> Dataset content:
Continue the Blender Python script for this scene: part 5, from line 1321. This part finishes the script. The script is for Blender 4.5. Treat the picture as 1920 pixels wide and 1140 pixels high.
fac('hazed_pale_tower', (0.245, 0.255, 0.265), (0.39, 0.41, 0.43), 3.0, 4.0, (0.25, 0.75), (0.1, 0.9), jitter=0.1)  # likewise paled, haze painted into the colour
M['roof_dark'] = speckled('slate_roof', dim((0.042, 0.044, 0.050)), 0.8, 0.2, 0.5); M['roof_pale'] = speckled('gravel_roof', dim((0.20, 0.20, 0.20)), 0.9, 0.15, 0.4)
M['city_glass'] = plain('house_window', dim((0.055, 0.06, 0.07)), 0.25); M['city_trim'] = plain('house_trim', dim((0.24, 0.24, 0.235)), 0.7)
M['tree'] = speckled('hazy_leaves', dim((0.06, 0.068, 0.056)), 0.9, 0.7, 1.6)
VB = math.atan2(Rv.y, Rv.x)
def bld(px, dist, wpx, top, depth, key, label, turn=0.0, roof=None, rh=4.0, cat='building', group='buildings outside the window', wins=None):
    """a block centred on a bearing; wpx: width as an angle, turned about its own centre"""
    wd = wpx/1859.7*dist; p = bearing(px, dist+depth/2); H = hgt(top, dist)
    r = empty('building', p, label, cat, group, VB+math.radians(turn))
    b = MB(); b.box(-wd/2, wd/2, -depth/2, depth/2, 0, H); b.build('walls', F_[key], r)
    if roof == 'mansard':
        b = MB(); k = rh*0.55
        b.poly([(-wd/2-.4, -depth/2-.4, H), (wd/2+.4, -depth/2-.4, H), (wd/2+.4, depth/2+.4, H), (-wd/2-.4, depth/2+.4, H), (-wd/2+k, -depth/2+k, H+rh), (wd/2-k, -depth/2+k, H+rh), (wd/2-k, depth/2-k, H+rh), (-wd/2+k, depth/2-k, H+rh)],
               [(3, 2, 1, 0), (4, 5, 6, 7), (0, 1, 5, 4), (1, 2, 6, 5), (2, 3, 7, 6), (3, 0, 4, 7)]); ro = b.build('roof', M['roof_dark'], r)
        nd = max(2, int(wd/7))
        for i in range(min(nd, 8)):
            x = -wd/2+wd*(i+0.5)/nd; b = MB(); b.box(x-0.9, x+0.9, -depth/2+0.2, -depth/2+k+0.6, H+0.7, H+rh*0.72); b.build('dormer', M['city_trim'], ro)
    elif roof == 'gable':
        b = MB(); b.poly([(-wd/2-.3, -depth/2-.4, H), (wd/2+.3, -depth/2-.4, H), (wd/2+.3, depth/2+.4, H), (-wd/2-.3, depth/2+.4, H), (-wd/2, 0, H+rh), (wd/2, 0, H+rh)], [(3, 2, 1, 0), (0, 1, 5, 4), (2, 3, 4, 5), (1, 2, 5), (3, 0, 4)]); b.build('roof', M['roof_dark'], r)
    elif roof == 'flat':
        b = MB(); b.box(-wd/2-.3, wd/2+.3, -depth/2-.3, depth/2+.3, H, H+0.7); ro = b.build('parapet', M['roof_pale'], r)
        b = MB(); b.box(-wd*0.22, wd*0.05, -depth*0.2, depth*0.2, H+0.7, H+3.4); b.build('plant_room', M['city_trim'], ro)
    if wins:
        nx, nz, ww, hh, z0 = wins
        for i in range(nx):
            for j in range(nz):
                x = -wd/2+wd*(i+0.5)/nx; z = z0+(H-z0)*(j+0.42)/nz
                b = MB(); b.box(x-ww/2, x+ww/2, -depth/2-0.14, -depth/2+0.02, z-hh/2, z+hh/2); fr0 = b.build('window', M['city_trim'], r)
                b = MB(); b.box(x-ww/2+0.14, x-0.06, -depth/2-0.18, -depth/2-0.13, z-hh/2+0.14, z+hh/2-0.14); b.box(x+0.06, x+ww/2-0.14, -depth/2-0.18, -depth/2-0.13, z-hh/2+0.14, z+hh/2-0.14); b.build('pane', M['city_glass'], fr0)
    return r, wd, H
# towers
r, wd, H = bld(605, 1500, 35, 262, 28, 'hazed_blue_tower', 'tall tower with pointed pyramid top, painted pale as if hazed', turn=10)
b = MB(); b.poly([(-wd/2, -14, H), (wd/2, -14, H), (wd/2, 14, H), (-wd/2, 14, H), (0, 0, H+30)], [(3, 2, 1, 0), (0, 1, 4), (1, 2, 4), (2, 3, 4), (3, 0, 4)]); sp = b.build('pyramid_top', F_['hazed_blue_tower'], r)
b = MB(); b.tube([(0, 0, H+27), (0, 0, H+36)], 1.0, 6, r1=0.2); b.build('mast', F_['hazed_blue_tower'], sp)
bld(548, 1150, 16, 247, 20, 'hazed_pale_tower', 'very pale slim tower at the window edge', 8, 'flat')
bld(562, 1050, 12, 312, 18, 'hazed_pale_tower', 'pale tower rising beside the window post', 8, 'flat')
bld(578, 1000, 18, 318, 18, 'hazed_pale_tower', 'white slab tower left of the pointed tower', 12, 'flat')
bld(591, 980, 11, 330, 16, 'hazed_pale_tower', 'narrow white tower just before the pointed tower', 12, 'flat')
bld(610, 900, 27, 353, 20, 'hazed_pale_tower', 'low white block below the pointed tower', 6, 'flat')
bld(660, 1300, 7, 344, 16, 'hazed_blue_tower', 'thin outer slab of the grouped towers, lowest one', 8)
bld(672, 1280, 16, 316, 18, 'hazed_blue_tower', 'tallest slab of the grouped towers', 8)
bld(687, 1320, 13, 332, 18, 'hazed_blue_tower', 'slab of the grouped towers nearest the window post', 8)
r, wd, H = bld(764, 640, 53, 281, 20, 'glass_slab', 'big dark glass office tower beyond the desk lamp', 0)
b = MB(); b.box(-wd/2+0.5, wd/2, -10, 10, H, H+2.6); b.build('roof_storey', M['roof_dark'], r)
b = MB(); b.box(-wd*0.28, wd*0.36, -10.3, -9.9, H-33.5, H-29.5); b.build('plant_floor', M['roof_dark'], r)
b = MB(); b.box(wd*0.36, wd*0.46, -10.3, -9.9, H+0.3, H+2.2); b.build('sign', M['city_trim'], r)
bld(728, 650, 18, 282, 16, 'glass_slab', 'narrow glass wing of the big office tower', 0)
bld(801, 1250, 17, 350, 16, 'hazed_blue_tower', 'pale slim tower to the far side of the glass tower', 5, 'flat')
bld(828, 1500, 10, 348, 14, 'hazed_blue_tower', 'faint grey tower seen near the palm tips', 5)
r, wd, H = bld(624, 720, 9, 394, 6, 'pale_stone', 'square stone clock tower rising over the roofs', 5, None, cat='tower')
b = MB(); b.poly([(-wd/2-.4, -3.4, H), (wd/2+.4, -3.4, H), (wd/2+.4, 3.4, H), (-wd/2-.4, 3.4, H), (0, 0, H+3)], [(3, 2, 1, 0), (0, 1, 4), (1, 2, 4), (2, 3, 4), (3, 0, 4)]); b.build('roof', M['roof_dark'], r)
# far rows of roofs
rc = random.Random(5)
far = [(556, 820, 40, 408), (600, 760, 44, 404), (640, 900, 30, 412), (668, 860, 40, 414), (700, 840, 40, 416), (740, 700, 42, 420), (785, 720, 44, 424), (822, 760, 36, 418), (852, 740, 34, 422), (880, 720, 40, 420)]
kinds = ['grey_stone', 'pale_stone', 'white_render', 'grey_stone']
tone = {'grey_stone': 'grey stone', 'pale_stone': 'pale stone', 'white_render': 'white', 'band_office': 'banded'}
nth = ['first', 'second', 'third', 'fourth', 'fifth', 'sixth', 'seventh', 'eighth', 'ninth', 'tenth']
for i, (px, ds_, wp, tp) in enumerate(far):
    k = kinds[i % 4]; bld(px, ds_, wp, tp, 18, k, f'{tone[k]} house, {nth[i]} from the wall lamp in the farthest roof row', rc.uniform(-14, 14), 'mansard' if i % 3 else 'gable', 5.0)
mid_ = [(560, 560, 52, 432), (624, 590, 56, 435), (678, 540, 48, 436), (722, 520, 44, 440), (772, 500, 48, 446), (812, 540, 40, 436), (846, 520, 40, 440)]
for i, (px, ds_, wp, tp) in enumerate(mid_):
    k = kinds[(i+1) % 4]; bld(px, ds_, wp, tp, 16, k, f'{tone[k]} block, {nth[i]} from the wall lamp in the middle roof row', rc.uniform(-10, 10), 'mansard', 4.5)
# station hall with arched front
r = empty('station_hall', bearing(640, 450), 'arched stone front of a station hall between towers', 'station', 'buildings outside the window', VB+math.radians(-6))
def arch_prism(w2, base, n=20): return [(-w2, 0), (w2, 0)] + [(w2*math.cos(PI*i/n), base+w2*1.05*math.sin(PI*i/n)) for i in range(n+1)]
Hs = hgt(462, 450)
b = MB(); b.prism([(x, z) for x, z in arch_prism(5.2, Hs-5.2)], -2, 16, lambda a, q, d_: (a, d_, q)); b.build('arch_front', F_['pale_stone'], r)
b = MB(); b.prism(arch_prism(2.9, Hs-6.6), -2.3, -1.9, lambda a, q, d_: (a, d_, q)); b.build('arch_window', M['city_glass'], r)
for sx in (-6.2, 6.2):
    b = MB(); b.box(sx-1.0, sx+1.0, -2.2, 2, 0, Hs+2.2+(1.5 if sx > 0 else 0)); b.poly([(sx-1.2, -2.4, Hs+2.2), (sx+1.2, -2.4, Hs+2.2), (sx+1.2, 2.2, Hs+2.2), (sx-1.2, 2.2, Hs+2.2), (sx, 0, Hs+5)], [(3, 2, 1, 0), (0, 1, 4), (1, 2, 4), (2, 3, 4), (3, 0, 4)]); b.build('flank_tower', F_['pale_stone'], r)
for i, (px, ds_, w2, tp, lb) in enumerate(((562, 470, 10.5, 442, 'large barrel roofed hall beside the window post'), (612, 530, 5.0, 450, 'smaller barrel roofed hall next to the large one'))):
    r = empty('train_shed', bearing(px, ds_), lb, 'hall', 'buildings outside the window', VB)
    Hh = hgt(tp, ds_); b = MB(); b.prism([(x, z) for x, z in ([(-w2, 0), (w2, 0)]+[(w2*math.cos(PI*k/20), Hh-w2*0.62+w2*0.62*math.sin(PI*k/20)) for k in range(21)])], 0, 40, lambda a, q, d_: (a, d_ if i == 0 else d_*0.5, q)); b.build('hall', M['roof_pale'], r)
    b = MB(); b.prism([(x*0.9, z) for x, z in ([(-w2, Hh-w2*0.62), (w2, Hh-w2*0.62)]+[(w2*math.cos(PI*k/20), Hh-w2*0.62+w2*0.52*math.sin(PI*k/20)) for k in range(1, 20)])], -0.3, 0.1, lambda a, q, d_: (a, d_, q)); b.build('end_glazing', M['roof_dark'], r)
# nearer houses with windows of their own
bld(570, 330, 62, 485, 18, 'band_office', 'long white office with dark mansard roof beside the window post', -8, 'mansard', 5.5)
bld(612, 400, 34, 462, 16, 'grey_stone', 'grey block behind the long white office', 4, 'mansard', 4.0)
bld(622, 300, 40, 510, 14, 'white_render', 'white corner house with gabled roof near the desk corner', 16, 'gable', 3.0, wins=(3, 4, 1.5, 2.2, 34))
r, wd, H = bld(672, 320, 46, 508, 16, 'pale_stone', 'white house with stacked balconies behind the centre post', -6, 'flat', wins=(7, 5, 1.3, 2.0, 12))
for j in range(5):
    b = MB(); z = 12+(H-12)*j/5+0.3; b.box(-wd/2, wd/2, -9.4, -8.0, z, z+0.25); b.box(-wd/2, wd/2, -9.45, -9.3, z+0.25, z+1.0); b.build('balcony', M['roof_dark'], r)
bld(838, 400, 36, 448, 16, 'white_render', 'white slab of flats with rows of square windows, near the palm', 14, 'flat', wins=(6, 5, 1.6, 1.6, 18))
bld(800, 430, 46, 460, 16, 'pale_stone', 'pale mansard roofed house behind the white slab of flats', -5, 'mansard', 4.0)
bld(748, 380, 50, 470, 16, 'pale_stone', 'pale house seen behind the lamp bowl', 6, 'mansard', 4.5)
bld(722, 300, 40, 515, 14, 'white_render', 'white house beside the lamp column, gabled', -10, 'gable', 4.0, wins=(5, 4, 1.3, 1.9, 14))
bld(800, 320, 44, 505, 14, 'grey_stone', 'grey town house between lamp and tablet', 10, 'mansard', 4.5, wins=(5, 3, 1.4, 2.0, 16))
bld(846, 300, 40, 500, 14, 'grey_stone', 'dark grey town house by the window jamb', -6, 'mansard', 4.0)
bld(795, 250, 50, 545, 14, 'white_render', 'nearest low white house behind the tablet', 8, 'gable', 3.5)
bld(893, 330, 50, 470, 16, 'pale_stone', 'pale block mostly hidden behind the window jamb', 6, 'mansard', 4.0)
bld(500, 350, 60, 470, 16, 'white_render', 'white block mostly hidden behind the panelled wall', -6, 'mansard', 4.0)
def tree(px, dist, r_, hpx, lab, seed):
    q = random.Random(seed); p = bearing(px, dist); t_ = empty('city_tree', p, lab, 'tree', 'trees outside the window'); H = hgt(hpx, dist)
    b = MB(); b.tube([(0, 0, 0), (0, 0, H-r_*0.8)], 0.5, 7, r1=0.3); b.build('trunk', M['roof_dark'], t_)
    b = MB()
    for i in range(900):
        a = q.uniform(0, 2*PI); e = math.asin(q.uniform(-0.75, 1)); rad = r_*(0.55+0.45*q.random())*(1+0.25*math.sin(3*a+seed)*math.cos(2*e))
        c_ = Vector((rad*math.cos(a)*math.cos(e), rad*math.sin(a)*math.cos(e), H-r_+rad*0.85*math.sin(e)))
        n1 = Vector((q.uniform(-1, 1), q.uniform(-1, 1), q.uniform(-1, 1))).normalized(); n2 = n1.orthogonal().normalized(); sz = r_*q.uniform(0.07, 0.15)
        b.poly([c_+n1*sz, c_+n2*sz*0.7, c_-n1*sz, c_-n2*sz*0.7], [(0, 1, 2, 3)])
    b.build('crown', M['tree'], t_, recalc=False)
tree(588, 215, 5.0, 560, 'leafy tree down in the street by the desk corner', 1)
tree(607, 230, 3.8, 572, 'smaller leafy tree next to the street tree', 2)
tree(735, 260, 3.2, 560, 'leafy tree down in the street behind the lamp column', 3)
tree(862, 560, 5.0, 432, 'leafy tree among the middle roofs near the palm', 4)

> What you are asked to do:
Starting with the first line of the data above, copy each line exactly until you reach the line with "0.9, 0.15, 0.4)"; include that line as well.

> Task output:
Continue the Blender Python script for this scene: part 5, from line 1321. This part finishes the script. The script is for Blender 4.5. Treat the picture as 1920 pixels wide and 1140 pixels high.
fac('hazed_pale_tower', (0.245, 0.255, 0.265), (0.39, 0.41, 0.43), 3.0, 4.0, (0.25, 0.75), (0.1, 0.9), jitter=0.1)  # likewise paled, haze painted into the colour
M['roof_dark'] = speckled('slate_roof', dim((0.042, 0.044, 0.050)), 0.8, 0.2, 0.5); M['roof_pale'] = speckled('gravel_roof', dim((0.20, 0.20, 0.20)), 0.9, 0.15, 0.4)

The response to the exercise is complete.